Instead of cutting greenhouse gas emissions 20 percent by 2010 — the goal of a Climate Protection Plan adopted three years ago — the city believes it has increased its emissions by at least 17 percent.

Next month, the city is trying again, convening a Cambridge Climate Congress of citizens to pin down what can be done to reverse the trend locally. Organizer John Pitkin, a Harvard Square demographer who ran for City Council in 2003, said while there have been major commitments to going green since the 2002 plan was announced, “there was not nearly enough buy-in, not only from businesses, but from residents.”

Harvard University has vowed a 30 percent reduction in its emissions by 2016, for instance, and Pitkin believed the city itself has made good progress, but the 2002 plan failed in that there “never was a way of drawing all the important emitters and getting them to actually do stuff.”

This time, there will be no such mistake.

A Dec. 12 meeting will focus on education and goal setting, Mayor Denise Simmons said in a press release today, and an entire follow-up session Jan. 23 will — according to Pitkin — “be more about implementation and to try to get large organizations and businesses to make specific commitments.” Findings from the meetings will also be presented to the City Council, state and federal governments and to next year’s International Climate Change Adaptation Conference in Copenhagen.

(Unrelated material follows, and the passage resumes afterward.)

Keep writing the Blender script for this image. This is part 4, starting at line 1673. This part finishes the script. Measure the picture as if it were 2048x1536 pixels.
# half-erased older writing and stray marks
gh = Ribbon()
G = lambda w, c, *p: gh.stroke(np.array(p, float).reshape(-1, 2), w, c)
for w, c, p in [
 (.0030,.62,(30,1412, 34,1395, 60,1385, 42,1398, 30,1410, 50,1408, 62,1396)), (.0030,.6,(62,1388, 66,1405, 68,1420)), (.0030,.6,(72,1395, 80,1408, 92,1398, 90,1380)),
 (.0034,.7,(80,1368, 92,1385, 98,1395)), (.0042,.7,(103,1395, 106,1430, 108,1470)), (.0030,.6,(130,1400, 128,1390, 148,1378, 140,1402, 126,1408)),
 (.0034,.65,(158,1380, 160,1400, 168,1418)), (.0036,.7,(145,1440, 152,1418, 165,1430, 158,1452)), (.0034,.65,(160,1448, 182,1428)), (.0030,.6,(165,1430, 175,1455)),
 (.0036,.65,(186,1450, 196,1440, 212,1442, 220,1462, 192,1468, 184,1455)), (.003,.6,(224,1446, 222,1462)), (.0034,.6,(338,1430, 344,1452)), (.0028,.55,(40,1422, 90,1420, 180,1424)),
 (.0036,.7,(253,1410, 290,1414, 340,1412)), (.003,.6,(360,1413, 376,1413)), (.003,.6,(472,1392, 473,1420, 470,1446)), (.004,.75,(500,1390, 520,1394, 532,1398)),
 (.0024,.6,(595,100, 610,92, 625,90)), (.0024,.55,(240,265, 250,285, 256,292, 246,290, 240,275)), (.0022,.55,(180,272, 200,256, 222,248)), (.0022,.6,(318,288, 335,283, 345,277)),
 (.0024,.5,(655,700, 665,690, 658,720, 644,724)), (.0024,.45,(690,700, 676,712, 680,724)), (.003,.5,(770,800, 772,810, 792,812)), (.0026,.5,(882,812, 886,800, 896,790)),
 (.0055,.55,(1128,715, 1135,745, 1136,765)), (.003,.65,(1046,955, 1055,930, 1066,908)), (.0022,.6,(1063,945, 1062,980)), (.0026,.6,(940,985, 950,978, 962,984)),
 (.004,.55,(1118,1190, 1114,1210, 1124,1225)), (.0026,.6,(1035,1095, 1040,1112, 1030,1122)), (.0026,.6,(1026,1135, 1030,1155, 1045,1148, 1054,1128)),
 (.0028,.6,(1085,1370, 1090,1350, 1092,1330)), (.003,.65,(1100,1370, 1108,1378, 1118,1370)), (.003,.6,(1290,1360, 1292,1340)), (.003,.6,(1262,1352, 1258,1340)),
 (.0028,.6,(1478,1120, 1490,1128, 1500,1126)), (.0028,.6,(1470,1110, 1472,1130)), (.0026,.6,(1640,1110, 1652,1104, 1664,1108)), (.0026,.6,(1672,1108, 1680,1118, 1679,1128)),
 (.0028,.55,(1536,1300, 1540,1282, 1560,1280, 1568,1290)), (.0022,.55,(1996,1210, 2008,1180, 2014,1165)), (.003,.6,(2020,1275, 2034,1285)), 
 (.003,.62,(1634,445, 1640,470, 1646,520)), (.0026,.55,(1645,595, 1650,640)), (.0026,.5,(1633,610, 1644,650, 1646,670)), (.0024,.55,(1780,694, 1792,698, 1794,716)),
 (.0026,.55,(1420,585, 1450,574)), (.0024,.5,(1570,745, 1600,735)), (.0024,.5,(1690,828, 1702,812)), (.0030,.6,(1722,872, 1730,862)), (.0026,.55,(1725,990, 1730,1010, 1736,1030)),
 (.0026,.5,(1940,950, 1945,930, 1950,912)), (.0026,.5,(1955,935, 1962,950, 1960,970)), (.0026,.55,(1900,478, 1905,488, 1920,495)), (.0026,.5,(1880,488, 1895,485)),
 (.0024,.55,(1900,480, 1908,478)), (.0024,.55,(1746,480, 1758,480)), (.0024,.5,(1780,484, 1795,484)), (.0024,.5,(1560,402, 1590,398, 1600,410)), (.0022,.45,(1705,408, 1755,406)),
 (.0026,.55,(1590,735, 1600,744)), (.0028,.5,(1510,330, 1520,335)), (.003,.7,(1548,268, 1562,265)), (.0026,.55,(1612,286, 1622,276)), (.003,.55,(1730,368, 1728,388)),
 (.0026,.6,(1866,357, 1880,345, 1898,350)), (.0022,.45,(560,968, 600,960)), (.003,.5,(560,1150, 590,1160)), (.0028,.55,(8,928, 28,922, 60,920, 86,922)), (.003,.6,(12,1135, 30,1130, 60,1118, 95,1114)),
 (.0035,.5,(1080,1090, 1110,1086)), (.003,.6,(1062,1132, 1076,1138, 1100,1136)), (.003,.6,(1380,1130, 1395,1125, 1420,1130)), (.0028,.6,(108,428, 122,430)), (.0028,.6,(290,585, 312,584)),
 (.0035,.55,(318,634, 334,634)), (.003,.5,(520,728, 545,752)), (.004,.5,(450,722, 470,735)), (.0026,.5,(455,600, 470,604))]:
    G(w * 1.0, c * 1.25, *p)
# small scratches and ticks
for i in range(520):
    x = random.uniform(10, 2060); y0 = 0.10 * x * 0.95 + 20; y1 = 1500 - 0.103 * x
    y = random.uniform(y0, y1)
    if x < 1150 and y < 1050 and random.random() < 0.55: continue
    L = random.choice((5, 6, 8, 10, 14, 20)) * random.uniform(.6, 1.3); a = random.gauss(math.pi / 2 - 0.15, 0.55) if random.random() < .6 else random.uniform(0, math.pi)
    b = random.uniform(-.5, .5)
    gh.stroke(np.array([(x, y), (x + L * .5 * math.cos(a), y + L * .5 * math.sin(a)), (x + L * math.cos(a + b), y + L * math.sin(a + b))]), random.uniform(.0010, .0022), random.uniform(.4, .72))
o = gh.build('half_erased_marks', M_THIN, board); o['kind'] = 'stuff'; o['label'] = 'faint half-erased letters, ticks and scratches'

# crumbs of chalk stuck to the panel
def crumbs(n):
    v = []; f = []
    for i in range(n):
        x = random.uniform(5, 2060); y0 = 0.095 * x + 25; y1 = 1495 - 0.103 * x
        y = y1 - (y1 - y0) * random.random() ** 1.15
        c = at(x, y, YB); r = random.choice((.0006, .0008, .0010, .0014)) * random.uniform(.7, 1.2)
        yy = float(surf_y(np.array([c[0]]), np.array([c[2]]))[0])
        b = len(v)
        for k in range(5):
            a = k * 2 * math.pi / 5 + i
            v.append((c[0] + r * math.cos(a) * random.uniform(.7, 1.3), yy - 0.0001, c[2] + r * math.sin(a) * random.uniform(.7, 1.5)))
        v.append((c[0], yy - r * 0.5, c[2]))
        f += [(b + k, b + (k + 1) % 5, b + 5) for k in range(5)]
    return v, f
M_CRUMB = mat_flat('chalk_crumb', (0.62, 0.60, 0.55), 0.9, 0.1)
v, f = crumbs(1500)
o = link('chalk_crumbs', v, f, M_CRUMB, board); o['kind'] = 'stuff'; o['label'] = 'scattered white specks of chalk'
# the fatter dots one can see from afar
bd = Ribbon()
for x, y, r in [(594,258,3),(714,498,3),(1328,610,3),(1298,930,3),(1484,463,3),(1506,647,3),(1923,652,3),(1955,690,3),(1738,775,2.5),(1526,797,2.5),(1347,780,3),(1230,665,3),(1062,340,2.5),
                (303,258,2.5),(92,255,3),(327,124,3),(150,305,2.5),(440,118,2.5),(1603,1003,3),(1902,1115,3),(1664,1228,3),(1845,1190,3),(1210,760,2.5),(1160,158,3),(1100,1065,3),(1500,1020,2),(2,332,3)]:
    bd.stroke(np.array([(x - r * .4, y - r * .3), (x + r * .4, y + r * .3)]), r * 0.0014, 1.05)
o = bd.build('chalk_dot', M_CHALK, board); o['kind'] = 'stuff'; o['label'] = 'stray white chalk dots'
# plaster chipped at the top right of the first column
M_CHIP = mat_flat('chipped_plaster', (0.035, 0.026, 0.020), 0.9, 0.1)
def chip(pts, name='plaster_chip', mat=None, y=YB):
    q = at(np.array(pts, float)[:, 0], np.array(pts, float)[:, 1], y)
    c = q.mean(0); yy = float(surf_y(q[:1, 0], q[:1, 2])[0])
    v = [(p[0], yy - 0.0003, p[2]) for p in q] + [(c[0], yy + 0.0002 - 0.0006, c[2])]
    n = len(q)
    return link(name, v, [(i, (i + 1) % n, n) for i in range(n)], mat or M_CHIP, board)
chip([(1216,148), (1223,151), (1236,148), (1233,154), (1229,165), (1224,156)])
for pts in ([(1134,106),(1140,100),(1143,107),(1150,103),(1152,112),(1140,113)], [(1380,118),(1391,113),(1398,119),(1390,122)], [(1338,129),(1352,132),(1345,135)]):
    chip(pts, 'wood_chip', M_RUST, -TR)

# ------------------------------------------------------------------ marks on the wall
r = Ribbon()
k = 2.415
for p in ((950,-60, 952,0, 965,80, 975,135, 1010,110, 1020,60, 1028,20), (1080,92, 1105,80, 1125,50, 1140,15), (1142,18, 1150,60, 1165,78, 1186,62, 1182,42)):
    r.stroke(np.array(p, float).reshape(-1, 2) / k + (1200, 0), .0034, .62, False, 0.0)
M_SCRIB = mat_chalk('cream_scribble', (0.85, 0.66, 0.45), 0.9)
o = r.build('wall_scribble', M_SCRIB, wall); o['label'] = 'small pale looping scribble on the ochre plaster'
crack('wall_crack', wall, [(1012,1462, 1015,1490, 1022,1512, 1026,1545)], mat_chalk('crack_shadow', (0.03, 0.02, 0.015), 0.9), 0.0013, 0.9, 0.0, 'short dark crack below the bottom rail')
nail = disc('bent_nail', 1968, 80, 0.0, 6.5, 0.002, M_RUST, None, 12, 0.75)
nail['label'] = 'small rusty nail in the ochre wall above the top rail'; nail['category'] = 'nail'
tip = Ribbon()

Those who want to take part can click here or call Muna Kangsen in the mayor’s office at (617) 349-4321 to submit a paper application before Dec. 2. Organizers hope for between 75 and 100 delegates.

Uniquely, Simmons is organizing events that will culminate when she is no longer mayor. But she has support for this from seven of the most recent Cambridge mayors before she took office: Barbara Ackermann, Francis Duehay, Anthony Galluccio, Kenneth Reeves, Sheila Russell, Michael Sullivan and Alice Wolf.

“I asked my predecessors to help me guide this extraordinary effort, in part because their combined endorsement adds the proper sense of gravity to the situation, and partially to ensure continuity by serving on an advisory committee,” Simmons said. “Their participation will help us attract participants from across the Cambridge community, and it is important that we get people who truly represent all the different faces of our city.”